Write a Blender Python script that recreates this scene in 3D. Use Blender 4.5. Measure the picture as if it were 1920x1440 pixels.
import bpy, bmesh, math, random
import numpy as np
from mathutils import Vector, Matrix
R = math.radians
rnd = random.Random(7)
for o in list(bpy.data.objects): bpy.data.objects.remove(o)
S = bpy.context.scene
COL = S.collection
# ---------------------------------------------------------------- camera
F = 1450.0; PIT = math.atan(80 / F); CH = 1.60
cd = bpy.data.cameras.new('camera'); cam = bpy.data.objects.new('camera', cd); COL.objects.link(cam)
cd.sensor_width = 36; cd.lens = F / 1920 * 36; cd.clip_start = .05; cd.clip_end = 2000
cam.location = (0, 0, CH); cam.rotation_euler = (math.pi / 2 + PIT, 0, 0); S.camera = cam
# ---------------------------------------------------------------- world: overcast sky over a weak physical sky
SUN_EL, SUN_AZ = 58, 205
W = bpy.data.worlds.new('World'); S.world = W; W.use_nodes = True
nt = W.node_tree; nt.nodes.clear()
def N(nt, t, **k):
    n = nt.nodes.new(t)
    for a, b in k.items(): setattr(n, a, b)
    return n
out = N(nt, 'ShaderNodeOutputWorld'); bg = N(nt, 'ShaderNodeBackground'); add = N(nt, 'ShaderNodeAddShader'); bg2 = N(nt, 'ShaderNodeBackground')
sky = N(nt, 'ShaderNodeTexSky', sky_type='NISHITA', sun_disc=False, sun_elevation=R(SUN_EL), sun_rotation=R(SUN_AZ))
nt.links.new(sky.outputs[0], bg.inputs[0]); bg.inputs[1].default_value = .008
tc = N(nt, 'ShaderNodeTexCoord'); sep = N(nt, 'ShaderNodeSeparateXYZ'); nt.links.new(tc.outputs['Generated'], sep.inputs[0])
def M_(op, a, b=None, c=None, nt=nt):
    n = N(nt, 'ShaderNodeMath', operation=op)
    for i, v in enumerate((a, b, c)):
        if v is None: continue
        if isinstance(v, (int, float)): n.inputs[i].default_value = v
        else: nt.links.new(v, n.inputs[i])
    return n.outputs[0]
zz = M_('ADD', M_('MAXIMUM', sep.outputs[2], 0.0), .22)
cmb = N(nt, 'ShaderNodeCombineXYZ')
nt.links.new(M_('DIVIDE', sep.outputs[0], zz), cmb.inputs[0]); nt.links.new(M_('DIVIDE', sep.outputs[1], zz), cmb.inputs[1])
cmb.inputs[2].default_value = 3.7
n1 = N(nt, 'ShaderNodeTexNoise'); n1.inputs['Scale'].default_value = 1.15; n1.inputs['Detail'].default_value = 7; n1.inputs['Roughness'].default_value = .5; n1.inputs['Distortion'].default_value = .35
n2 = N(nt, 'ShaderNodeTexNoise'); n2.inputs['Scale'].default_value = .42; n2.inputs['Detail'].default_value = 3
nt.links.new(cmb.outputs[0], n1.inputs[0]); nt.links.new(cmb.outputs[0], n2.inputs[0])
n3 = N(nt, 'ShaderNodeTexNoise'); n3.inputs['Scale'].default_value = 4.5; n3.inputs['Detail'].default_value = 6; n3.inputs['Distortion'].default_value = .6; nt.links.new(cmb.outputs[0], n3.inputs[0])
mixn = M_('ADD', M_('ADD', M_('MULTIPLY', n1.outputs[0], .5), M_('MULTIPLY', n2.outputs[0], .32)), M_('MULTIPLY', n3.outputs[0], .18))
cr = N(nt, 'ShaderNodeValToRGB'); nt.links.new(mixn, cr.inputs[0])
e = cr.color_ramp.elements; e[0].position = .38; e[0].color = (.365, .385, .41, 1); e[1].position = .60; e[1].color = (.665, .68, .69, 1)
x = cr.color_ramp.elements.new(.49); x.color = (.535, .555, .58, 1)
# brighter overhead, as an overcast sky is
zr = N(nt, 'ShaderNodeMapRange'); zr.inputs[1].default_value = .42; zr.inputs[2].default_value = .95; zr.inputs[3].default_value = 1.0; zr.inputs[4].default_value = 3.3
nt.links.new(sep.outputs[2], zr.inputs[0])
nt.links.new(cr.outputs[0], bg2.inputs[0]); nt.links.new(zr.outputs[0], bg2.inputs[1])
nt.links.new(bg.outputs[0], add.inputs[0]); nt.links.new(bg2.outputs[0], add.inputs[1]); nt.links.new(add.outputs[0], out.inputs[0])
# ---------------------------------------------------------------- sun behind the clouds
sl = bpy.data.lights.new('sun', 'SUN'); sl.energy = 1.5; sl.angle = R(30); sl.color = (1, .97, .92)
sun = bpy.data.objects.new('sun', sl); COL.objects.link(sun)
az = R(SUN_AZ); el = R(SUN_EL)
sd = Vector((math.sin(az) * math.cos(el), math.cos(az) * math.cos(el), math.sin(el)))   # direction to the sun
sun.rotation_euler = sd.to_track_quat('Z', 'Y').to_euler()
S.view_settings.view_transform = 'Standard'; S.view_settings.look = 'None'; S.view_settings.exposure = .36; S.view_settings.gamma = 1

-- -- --

* Set task *
Give back the whole listing, word for word.

* Output for this task *
Write a Blender Python script that recreates this scene in 3D. Use Blender 4.5. Measure the picture as if it were 1920x1440 pixels.
import bpy, bmesh, math, random
import numpy as np
from mathutils import Vector, Matrix
R = math.radians
rnd = random.Random(7)
for o in list(bpy.data.objects): bpy.data.objects.remove(o)
S = bpy.context.scene
COL = S.collection
# ---------------------------------------------------------------- camera
F = 1450.0; PIT = math.atan(80 / F); CH = 1.60
cd = bpy.data.cameras.new('camera'); cam = bpy.data.objects.new('camera', cd); COL.objects.link(cam)
cd.sensor_width = 36; cd.lens = F / 1920 * 36; cd.clip_start = .05; cd.clip_end = 2000
cam.location = (0, 0, CH); cam.rotation_euler = (math.pi / 2 + PIT, 0, 0); S.camera = cam
# ---------------------------------------------------------------- world: overcast sky over a weak physical sky
SUN_EL, SUN_AZ = 58, 205
W = bpy.data.worlds.new('World'); S.world = W; W.use_nodes = True
nt = W.node_tree; nt.nodes.clear()
def N(nt, t, **k):
    n = nt.nodes.new(t)
    for a, b in k.items(): setattr(n, a, b)
    return n
out = N(nt, 'ShaderNodeOutputWorld'); bg = N(nt, 'ShaderNodeBackground'); add = N(nt, 'ShaderNodeAddShader'); bg2 = N(nt, 'ShaderNodeBackground')
sky = N(nt, 'ShaderNodeTexSky', sky_type='NISHITA', sun_disc=False, sun_elevation=R(SUN_EL), sun_rotation=R(SUN_AZ))
nt.links.new(sky.outputs[0], bg.inputs[0]); bg.inputs[1].default_value = .008
tc = N(nt, 'ShaderNodeTexCoord'); sep = N(nt, 'ShaderNodeSeparateXYZ'); nt.links.new(tc.outputs['Generated'], sep.inputs[0])
def M_(op, a, b=None, c=None, nt=nt):
    n = N(nt, 'ShaderNodeMath', operation=op)
    for i, v in enumerate((a, b, c)):
        if v is None: continue
        if isinstance(v, (int, float)): n.inputs[i].default_value = v
        else: nt.links.new(v, n.inputs[i])
    return n.outputs[0]
zz = M_('ADD', M_('MAXIMUM', sep.outputs[2], 0.0), .22)
cmb = N(nt, 'ShaderNodeCombineXYZ')
nt.links.new(M_('DIVIDE', sep.outputs[0], zz), cmb.inputs[0]); nt.links.new(M_('DIVIDE', sep.outputs[1], zz), cmb.inputs[1])
cmb.inputs[2].default_value = 3.7
n1 = N(nt, 'ShaderNodeTexNoise'); n1.inputs['Scale'].default_value = 1.15; n1.inputs['Detail'].default_value = 7; n1.inputs['Roughness'].default_value = .5; n1.inputs['Distortion'].default_value = .35
n2 = N(nt, 'ShaderNodeTexNoise'); n2.inputs['Scale'].default_value = .42; n2.inputs['Detail'].default_value = 3
nt.links.new(cmb.outputs[0], n1.inputs[0]); nt.links.new(cmb.outputs[0], n2.inputs[0])
n3 = N(nt, 'ShaderNodeTexNoise'); n3.inputs['Scale'].default_value = 4.5; n3.inputs['Detail'].default_value = 6; n3.inputs['Distortion'].default_value = .6; nt.links.new(cmb.outputs[0], n3.inputs[0])
mixn = M_('ADD', M_('ADD', M_('MULTIPLY', n1.outputs[0], .5), M_('MULTIPLY', n2.outputs[0], .32)), M_('MULTIPLY', n3.outputs[0], .18))
cr = N(nt, 'ShaderNodeValToRGB'); nt.links.new(mixn, cr.inputs[0])
e = cr.color_ramp.elements; e[0].position = .38; e[0].color = (.365, .385, .41, 1); e[1].position = .60; e[1].color = (.665, .68, .69, 1)
x = cr.color_ramp.elements.new(.49); x.color = (.535, .555, .58, 1)
# brighter overhead, as an overcast sky is
zr = N(nt, 'ShaderNodeMapRange'); zr.inputs[1].default_value = .42; zr.inputs[2].default_value = .95; zr.inputs[3].default_value = 1.0; zr.inputs[4].default_value = 3.3
nt.links.new(sep.outputs[2], zr.inputs[0])
nt.links.new(cr.outputs[0], bg2.inputs[0]); nt.links.new(zr.outputs[0], bg2.inputs[1])
nt.links.new(bg.outputs[0], add.inputs[0]); nt.links.new(bg2.outputs[0], add.inputs[1]); nt.links.new(add.outputs[0], out.inputs[0])
# ---------------------------------------------------------------- sun behind the clouds
sl = bpy.data.lights.new('sun', 'SUN'); sl.energy = 1.5; sl.angle = R(30); sl.color = (1, .97, .92)
sun = bpy.data.objects.new('sun', sl); COL.objects.link(sun)
az = R(SUN_AZ); el = R(SUN_EL)
sd = Vector((math.sin(az) * math.cos(el), math.cos(az) * math.cos(el), math.sin(el)))   # direction to the sun
sun.rotation_euler = sd.to_track_quat('Z', 'Y').to_euler()
S.view_settings.view_transform = 'Standard'; S.view_settings.look = 'None'; S.view_settings.exposure = .36; S.view_settings.gamma = 1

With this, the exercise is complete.